**WHAT THE TASK REQUIRES:**
Leave out any pictures and transcribe all other data below exactly.

+ + + +

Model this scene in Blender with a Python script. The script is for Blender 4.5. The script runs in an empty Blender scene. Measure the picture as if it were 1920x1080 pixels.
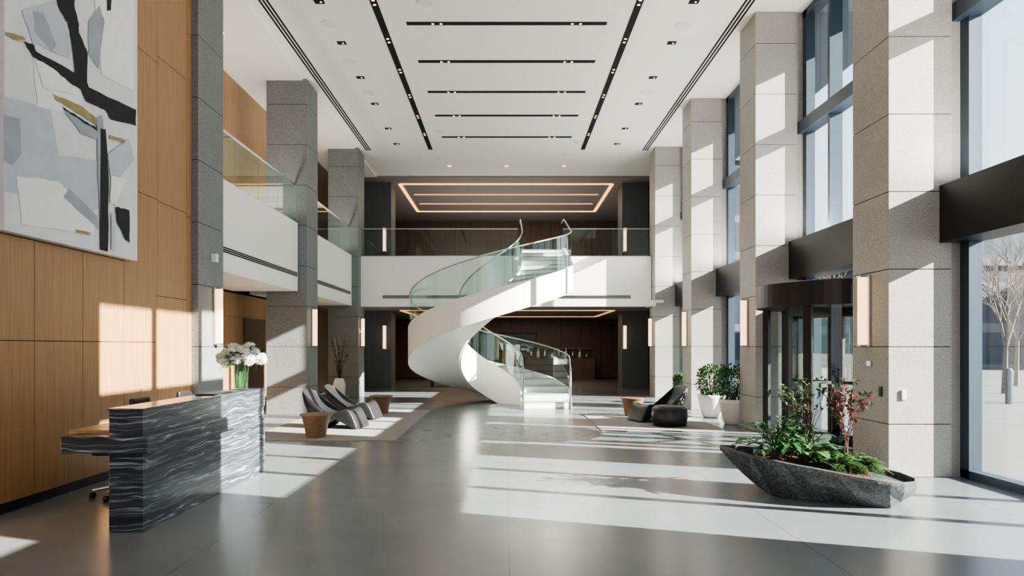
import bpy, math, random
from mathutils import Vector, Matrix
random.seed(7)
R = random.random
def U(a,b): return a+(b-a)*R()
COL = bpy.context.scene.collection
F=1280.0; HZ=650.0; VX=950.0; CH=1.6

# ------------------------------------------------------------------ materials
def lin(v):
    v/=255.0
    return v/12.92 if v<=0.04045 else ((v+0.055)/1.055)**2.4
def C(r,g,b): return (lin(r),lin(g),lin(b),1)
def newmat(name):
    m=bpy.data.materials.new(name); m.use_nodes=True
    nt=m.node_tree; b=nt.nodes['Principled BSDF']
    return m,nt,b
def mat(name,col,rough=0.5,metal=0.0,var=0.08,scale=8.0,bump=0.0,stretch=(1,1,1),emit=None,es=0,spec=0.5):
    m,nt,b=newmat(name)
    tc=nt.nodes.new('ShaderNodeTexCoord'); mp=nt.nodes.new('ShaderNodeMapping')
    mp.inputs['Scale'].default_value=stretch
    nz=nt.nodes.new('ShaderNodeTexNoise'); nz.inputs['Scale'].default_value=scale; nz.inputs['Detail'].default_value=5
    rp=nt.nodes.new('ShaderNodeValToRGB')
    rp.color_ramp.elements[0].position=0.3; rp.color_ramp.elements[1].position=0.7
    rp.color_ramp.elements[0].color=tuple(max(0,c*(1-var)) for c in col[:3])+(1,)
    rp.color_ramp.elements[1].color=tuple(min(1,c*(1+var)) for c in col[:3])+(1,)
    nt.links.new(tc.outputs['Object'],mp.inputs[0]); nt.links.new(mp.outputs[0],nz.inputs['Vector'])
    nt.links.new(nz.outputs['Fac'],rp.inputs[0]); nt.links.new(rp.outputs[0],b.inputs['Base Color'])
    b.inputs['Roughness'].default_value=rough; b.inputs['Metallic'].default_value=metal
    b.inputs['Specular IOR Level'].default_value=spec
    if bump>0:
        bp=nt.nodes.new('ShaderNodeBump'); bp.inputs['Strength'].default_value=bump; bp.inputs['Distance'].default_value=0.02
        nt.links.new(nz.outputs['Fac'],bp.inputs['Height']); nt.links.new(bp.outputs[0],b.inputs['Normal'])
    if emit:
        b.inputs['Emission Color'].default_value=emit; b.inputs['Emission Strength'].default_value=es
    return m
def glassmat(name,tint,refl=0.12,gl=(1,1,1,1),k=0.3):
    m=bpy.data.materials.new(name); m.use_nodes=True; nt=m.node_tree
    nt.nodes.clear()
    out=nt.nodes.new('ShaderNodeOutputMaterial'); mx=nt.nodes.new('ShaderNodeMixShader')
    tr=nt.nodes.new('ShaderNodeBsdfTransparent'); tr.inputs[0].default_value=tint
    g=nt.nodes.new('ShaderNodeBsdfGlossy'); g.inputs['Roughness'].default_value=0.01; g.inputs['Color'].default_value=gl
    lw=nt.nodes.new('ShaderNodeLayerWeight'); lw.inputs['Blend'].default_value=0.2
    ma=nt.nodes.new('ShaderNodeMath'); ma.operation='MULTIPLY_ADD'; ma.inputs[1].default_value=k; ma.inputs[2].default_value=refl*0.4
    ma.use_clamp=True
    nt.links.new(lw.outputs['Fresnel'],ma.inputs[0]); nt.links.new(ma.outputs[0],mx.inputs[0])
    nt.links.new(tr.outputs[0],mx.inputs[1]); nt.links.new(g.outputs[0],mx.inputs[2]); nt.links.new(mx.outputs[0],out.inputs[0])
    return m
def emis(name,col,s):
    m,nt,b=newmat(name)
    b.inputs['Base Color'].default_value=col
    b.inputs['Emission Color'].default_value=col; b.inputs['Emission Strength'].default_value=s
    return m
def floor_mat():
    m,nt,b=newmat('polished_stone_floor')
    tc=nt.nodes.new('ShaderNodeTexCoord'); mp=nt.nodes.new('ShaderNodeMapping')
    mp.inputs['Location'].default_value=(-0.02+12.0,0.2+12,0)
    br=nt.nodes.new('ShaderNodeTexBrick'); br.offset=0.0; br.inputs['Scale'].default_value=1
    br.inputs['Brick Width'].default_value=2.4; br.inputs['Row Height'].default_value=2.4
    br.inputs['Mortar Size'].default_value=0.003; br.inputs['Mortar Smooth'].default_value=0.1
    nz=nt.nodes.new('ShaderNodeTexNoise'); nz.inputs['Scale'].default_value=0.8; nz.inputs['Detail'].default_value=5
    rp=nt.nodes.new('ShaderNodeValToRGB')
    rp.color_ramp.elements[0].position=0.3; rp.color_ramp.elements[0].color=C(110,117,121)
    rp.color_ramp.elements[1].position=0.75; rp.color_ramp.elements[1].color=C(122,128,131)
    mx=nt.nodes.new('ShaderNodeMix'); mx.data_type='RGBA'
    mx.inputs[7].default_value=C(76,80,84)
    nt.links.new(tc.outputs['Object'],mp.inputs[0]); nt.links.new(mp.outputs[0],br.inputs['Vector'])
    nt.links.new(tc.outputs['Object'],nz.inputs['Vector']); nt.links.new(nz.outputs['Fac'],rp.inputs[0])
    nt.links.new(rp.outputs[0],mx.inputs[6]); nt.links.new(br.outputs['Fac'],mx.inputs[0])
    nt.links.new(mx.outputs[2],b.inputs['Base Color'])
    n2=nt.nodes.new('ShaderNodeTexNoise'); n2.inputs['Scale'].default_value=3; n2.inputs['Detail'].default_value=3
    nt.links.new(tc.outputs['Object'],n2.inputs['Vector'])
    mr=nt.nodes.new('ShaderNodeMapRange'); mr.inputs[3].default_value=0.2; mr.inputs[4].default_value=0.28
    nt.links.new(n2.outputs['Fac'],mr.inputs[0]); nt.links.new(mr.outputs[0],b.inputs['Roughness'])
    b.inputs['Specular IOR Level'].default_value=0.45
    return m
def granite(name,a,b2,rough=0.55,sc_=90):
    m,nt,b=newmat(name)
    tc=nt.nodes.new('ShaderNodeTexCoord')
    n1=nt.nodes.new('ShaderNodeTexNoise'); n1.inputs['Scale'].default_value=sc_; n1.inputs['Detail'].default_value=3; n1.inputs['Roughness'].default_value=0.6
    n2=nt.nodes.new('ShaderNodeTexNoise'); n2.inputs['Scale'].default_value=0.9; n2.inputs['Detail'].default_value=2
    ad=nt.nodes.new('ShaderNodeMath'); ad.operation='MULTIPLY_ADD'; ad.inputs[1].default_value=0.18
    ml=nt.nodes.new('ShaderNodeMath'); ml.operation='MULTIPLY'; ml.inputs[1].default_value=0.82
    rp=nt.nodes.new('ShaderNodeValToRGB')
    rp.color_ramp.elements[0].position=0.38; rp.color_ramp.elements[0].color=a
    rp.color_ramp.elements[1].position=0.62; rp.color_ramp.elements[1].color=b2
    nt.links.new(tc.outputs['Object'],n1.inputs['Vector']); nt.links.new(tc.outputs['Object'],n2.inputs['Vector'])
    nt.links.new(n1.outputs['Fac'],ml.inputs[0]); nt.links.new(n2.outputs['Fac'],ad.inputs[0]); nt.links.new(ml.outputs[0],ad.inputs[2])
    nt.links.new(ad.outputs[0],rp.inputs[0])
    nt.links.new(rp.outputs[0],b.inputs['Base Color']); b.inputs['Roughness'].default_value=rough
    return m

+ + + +

**OUTPUT FOR THIS TASK:**
Model this scene in Blender with a Python script. The script is for Blender 4.5. The script runs in an empty Blender scene. Measure the picture as if it were 1920x1080 pixels.
import bpy, math, random
from mathutils import Vector, Matrix
random.seed(7)
R = random.random
def U(a,b): return a+(b-a)*R()
COL = bpy.context.scene.collection
F=1280.0; HZ=650.0; VX=950.0; CH=1.6

# ------------------------------------------------------------------ materials
def lin(v):
    v/=255.0
    return v/12.92 if v<=0.04045 else ((v+0.055)/1.055)**2.4
def C(r,g,b): return (lin(r),lin(g),lin(b),1)
def newmat(name):
    m=bpy.data.materials.new(name); m.use_nodes=True
    nt=m.node_tree; b=nt.nodes['Principled BSDF']
    return m,nt,b
def mat(name,col,rough=0.5,metal=0.0,var=0.08,scale=8.0,bump=0.0,stretch=(1,1,1),emit=None,es=0,spec=0.5):
    m,nt,b=newmat(name)
    tc=nt.nodes.new('ShaderNodeTexCoord'); mp=nt.nodes.new('ShaderNodeMapping')
    mp.inputs['Scale'].default_value=stretch
    nz=nt.nodes.new('ShaderNodeTexNoise'); nz.inputs['Scale'].default_value=scale; nz.inputs['Detail'].default_value=5
    rp=nt.nodes.new('ShaderNodeValToRGB')
    rp.color_ramp.elements[0].position=0.3; rp.color_ramp.elements[1].position=0.7
    rp.color_ramp.elements[0].color=tuple(max(0,c*(1-var)) for c in col[:3])+(1,)
    rp.color_ramp.elements[1].color=tuple(min(1,c*(1+var)) for c in col[:3])+(1,)
    nt.links.new(tc.outputs['Object'],mp.inputs[0]); nt.links.new(mp.outputs[0],nz.inputs['Vector'])
    nt.links.new(nz.outputs['Fac'],rp.inputs[0]); nt.links.new(rp.outputs[0],b.inputs['Base Color'])
    b.inputs['Roughness'].default_value=rough; b.inputs['Metallic'].default_value=metal
    b.inputs['Specular IOR Level'].default_value=spec
    if bump>0:
        bp=nt.nodes.new('ShaderNodeBump'); bp.inputs['Strength'].default_value=bump; bp.inputs['Distance'].default_value=0.02
        nt.links.new(nz.outputs['Fac'],bp.inputs['Height']); nt.links.new(bp.outputs[0],b.inputs['Normal'])
    if emit:
        b.inputs['Emission Color'].default_value=emit; b.inputs['Emission Strength'].default_value=es
    return m
def glassmat(name,tint,refl=0.12,gl=(1,1,1,1),k=0.3):
    m=bpy.data.materials.new(name); m.use_nodes=True; nt=m.node_tree
    nt.nodes.clear()
    out=nt.nodes.new('ShaderNodeOutputMaterial'); mx=nt.nodes.new('ShaderNodeMixShader')
    tr=nt.nodes.new('ShaderNodeBsdfTransparent'); tr.inputs[0].default_value=tint
    g=nt.nodes.new('ShaderNodeBsdfGlossy'); g.inputs['Roughness'].default_value=0.01; g.inputs['Color'].default_value=gl
    lw=nt.nodes.new('ShaderNodeLayerWeight'); lw.inputs['Blend'].default_value=0.2
    ma=nt.nodes.new('ShaderNodeMath'); ma.operation='MULTIPLY_ADD'; ma.inputs[1].default_value=k; ma.inputs[2].default_value=refl*0.4
    ma.use_clamp=True
    nt.links.new(lw.outputs['Fresnel'],ma.inputs[0]); nt.links.new(ma.outputs[0],mx.inputs[0])
    nt.links.new(tr.outputs[0],mx.inputs[1]); nt.links.new(g.outputs[0],mx.inputs[2]); nt.links.new(mx.outputs[0],out.inputs[0])
    return m
def emis(name,col,s):
    m,nt,b=newmat(name)
    b.inputs['Base Color'].default_value=col
    b.inputs['Emission Color'].default_value=col; b.inputs['Emission Strength'].default_value=s
    return m
def floor_mat():
    m,nt,b=newmat('polished_stone_floor')
    tc=nt.nodes.new('ShaderNodeTexCoord'); mp=nt.nodes.new('ShaderNodeMapping')
    mp.inputs['Location'].default_value=(-0.02+12.0,0.2+12,0)
    br=nt.nodes.new('ShaderNodeTexBrick'); br.offset=0.0; br.inputs['Scale'].default_value=1
    br.inputs['Brick Width'].default_value=2.4; br.inputs['Row Height'].default_value=2.4
    br.inputs['Mortar Size'].default_value=0.003; br.inputs['Mortar Smooth'].default_value=0.1
    nz=nt.nodes.new('ShaderNodeTexNoise'); nz.inputs['Scale'].default_value=0.8; nz.inputs['Detail'].default_value=5
    rp=nt.nodes.new('ShaderNodeValToRGB')
    rp.color_ramp.elements[0].position=0.3; rp.color_ramp.elements[0].color=C(110,117,121)
    rp.color_ramp.elements[1].position=0.75; rp.color_ramp.elements[1].color=C(122,128,131)
    mx=nt.nodes.new('ShaderNodeMix'); mx.data_type='RGBA'
    mx.inputs[7].default_value=C(76,80,84)
    nt.links.new(tc.outputs['Object'],mp.inputs[0]); nt.links.new(mp.outputs[0],br.inputs['Vector'])
    nt.links.new(tc.outputs['Object'],nz.inputs['Vector']); nt.links.new(nz.outputs['Fac'],rp.inputs[0])
    nt.links.new(rp.outputs[0],mx.inputs[6]); nt.links.new(br.outputs['Fac'],mx.inputs[0])
    nt.links.new(mx.outputs[2],b.inputs['Base Color'])
    n2=nt.nodes.new('ShaderNodeTexNoise'); n2.inputs['Scale'].default_value=3; n2.inputs['Detail'].default_value=3
    nt.links.new(tc.outputs['Object'],n2.inputs['Vector'])
    mr=nt.nodes.new('ShaderNodeMapRange'); mr.inputs[3].default_value=0.2; mr.inputs[4].default_value=0.28
    nt.links.new(n2.outputs['Fac'],mr.inputs[0]); nt.links.new(mr.outputs[0],b.inputs['Roughness'])
    b.inputs['Specular IOR Level'].default_value=0.45
    return m
def granite(name,a,b2,rough=0.55,sc_=90):
    m,nt,b=newmat(name)
    tc=nt.nodes.new('ShaderNodeTexCoord')
    n1=nt.nodes.new('ShaderNodeTexNoise'); n1.inputs['Scale'].default_value=sc_; n1.inputs['Detail'].default_value=3; n1.inputs['Roughness'].default_value=0.6
    n2=nt.nodes.new('ShaderNodeTexNoise'); n2.inputs['Scale'].default_value=0.9; n2.inputs['Detail'].default_value=2
    ad=nt.nodes.new('ShaderNodeMath'); ad.operation='MULTIPLY_ADD'; ad.inputs[1].default_value=0.18
    ml=nt.nodes.new('ShaderNodeMath'); ml.operation='MULTIPLY'; ml.inputs[1].default_value=0.82
    rp=nt.nodes.new('ShaderNodeValToRGB')
    rp.color_ramp.elements[0].position=0.38; rp.color_ramp.elements[0].color=a
    rp.color_ramp.elements[1].position=0.62; rp.color_ramp.elements[1].color=b2
    nt.links.new(tc.outputs['Object'],n1.inputs['Vector']); nt.links.new(tc.outputs['Object'],n2.inputs['Vector'])
    nt.links.new(n1.outputs['Fac'],ml.inputs[0]); nt.links.new(n2.outputs['Fac'],ad.inputs[0]); nt.links.new(ml.outputs[0],ad.inputs[2])
    nt.links.new(ad.outputs[0],rp.inputs[0])
    nt.links.new(rp.outputs[0],b.inputs['Base Color']); b.inputs['Roughness'].default_value=rough
    return m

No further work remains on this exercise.